Vale lembrar brevemente que a conquista da prova traduzida para Libras é fruto de uma história de luta que envolve, há décadas, o Grupo Feneis – Federação Nacional de Educação e Integração dos Surdos, enquanto entidade representativa de máxima da Comunidade Surda em nosso país, bem como o empenho de universidades e institutos federais, através da participação de profissionais e de pesquisadores surdos e ouvintes com ampla experiência na área da educação de surdos, assim como associações e sociedades de surdos, escolas de surdos, familiares e educadores, bem como surdos e surdas de todo o território nacional. Sendo assim, acredito que a iniciativa do Instituto Nacional de Estudos e Pesquisas Educacionais Anísio Teixeira – Inep ao propor, em um exame de amplitude nacional com expressivo número de candidatos, discutir a temática da pessoa surda, para além de inovadora, foi uma escolha que acompanha a atualidade do movimento social dos surdos, assim como outros temas utilizados em edições anteriores também o fizeram.
De fato, é possível que muitos candidatos tenham apresentado ideias equivocadas sobre o tema, mostrando desconhecer a temática, pois é ainda muito comum as pessoas pensarem em nós surdos a partir do rótulo de “deficiente”, na lógica binária das marcas que separam os diferentes a partir de um juízo valorativo, do ponto de vista do ser normal (e superior) contra o anormal (e inferior) – enfim, ideias equivocadas que habitam o senso comum.
Nesse sentido, a importância do tema da prova de Redação do Enem também abre espaço para dúvidas quanto aos motivos dessa escolha.

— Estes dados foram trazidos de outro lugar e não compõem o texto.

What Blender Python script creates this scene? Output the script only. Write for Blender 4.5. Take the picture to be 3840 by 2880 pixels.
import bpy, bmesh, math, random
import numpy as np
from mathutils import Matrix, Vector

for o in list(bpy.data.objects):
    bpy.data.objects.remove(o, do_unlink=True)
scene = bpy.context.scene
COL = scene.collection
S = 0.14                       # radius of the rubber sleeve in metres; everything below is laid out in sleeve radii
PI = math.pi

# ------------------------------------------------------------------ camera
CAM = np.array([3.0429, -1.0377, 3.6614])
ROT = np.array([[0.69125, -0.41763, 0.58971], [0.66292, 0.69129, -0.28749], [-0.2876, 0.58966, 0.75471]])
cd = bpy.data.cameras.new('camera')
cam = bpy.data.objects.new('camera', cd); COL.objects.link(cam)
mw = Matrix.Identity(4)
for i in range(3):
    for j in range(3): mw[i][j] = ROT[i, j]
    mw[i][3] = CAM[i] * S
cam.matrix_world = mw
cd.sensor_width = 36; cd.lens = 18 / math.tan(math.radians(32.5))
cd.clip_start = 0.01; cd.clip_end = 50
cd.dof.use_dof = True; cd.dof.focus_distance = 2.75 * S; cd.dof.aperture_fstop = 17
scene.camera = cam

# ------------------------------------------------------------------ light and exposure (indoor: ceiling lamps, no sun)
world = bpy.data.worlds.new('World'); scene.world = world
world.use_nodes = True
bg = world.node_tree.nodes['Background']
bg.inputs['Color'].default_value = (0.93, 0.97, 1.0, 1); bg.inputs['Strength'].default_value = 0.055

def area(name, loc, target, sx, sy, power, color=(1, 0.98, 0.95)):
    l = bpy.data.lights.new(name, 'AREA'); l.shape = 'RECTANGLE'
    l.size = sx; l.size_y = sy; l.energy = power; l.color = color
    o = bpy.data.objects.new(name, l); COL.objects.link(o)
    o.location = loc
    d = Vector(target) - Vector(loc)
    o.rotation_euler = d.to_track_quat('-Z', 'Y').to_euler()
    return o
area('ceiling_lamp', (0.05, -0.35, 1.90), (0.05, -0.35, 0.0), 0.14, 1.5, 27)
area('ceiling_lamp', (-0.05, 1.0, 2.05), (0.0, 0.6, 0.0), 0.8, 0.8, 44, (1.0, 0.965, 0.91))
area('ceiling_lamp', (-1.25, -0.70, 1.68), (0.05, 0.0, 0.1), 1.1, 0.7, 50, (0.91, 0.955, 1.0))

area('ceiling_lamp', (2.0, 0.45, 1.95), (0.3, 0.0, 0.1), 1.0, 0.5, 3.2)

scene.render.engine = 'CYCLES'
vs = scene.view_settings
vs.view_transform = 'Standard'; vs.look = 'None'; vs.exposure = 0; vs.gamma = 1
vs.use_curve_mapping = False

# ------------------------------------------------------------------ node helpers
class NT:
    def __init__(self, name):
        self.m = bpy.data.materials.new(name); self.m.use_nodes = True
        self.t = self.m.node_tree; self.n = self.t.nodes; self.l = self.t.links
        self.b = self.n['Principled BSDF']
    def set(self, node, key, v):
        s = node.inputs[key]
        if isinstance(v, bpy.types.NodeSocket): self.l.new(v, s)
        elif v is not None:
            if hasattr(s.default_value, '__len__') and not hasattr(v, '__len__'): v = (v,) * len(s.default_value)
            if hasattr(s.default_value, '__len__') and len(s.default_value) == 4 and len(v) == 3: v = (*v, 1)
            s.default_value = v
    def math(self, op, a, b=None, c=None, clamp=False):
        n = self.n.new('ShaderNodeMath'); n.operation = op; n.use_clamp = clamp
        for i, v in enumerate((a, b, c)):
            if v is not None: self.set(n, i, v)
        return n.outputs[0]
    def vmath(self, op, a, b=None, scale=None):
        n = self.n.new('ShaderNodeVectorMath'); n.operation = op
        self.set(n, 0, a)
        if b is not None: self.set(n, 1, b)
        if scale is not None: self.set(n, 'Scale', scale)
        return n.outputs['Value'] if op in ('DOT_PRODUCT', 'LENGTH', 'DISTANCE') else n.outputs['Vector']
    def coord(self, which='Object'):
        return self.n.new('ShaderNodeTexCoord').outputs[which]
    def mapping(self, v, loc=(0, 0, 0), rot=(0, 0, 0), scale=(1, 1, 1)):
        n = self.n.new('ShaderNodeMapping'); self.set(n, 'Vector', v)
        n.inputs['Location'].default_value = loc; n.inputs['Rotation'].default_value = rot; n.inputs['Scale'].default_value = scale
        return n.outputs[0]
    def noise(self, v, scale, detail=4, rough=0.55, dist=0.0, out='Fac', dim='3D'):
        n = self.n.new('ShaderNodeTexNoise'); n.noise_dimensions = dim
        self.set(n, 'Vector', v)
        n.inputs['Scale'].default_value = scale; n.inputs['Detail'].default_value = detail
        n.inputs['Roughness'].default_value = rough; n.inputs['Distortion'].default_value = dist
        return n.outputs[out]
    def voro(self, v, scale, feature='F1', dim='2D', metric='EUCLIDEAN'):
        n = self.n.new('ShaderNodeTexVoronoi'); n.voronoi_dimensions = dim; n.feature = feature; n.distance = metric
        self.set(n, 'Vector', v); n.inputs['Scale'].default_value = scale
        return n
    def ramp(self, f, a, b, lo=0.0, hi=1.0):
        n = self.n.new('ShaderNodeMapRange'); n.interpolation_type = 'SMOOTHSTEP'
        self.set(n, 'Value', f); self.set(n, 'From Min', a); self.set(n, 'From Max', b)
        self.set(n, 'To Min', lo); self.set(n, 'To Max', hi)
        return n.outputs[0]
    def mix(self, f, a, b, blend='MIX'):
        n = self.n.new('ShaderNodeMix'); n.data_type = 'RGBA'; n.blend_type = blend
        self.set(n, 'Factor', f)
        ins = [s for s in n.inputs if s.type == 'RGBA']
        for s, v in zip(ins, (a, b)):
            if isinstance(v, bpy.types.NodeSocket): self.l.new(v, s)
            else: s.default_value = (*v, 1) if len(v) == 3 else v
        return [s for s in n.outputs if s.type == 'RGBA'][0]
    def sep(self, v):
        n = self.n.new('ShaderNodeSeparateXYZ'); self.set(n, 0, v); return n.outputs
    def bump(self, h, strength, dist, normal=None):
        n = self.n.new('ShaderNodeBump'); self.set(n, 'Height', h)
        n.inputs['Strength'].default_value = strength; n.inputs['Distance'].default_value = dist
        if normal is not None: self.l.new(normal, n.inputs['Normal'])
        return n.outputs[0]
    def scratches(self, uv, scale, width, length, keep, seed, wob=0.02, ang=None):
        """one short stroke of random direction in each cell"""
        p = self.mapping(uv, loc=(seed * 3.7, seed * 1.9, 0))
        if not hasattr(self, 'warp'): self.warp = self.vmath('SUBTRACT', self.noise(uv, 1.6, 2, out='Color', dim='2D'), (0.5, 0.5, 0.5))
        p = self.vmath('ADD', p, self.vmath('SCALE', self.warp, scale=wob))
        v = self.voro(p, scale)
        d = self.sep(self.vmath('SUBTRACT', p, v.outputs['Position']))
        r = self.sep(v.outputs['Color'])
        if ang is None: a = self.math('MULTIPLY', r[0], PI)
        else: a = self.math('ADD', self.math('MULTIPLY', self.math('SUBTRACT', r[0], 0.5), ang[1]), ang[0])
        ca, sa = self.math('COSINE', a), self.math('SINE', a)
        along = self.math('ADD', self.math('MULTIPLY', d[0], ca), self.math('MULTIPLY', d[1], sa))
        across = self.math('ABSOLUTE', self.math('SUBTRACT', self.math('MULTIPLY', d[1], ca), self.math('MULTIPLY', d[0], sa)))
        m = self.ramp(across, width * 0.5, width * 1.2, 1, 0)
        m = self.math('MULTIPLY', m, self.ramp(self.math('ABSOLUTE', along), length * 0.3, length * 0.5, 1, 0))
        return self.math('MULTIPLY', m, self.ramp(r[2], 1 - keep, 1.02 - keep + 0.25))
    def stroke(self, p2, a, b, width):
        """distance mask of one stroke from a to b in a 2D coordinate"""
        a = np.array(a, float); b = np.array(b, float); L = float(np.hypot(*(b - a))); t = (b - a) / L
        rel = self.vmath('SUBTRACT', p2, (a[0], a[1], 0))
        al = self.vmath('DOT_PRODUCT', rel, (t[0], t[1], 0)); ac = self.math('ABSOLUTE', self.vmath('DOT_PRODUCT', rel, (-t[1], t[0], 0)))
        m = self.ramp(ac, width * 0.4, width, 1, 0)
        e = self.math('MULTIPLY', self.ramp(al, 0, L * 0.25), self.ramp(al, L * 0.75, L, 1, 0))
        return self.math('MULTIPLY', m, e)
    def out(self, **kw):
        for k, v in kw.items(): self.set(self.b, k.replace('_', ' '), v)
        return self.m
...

No Brasil, pelo menos nos últimos 15 anos, o Ministério da Educação – MEC vem tentando impor uma perspectiva de educação inclusiva. Algo amplamente aceito e difundido no imaginário e no ethos contemporâneo a partir das noções de convivência e aceitação das diferenças, a educação inclusiva pode e deve ser relativizada conforme as especificidades dos grupos considerados. É claro que a convivência entre os diferentes deve ser favorecida e sem dúvida produz efeitos positivos nas vidas dos educandos. Porém, quando se trata de pessoas surdas, cuja diferença se evidencia na forma de comunicação, é preciso que esses sujeitos estejam aptos a se comunicar em língua de sinais, portanto, devem conviver com falantes nativos dessa língua, em ambientes onde possam se realizar como sujeitos capazes de se reconhecer enquanto cidadãos, comunicando-se e aprendendo de maneira fluída. Vê-se que, para os surdos, a aparente solução pela via da comunhão das diferenças proposta pelas políticas inclusivas acaba tendo o efeito contrário, pois os exclui da escola no momento em que nega ou desvaloriza as propostas educacionais que primam pela Libras como primeira língua no espaço escolar.
Talvez o tema da prova do Enem 2017 possa, pelo fato de ser ainda assunto desconhecido pela maioria dos jovens oriundos do Ensino Médio, ser uma saída encontrada pelo Inep de apresentar uma temática de extrema relevância nas políticas educacionais e sociais, porém, sem gerar polêmicas, sem tocar em temáticas mais popularizadas pela mídia, esquivando-se das polarizações que afetam outros temas que poderiam ter sido eleitos para o certame, como violência, desarmamento, sexualidade, etc. De qualquer maneira, o Grupo Feneis se coloca firmemente ao lado dos movimentos sociais, trazendo à luz o fato de que tematizar a educação de surdos não consiste numa solução isenta de criticidade, pelo contrário, pois aí podemos ver ressoar questões de fundo das lutas culturais contemporâneas e dos males que afetam nossa frágil democracia.
Foi graças à mobilização das Comunidade Surda, representada pelo Grupo Feneis, que a prova do Enem 2017, pela primeira vez, foi aplicada aos candidatos surdos no formato vídeo gravado em Libras. Isso é um avanço sem precedentes. Porém, a partir disso, é possível que a sociedade brasileira perceba que existem muitas outras lutas dos surdos e de outros grupos sociais aos quais estamos alinhados. A nossa luta é pela plena participação dos cidadãos surdos na sociedade, mas que essa sociedade seja democrática, justa e igualitária.
Rio de Janeiro, 8 de novembro de 2017.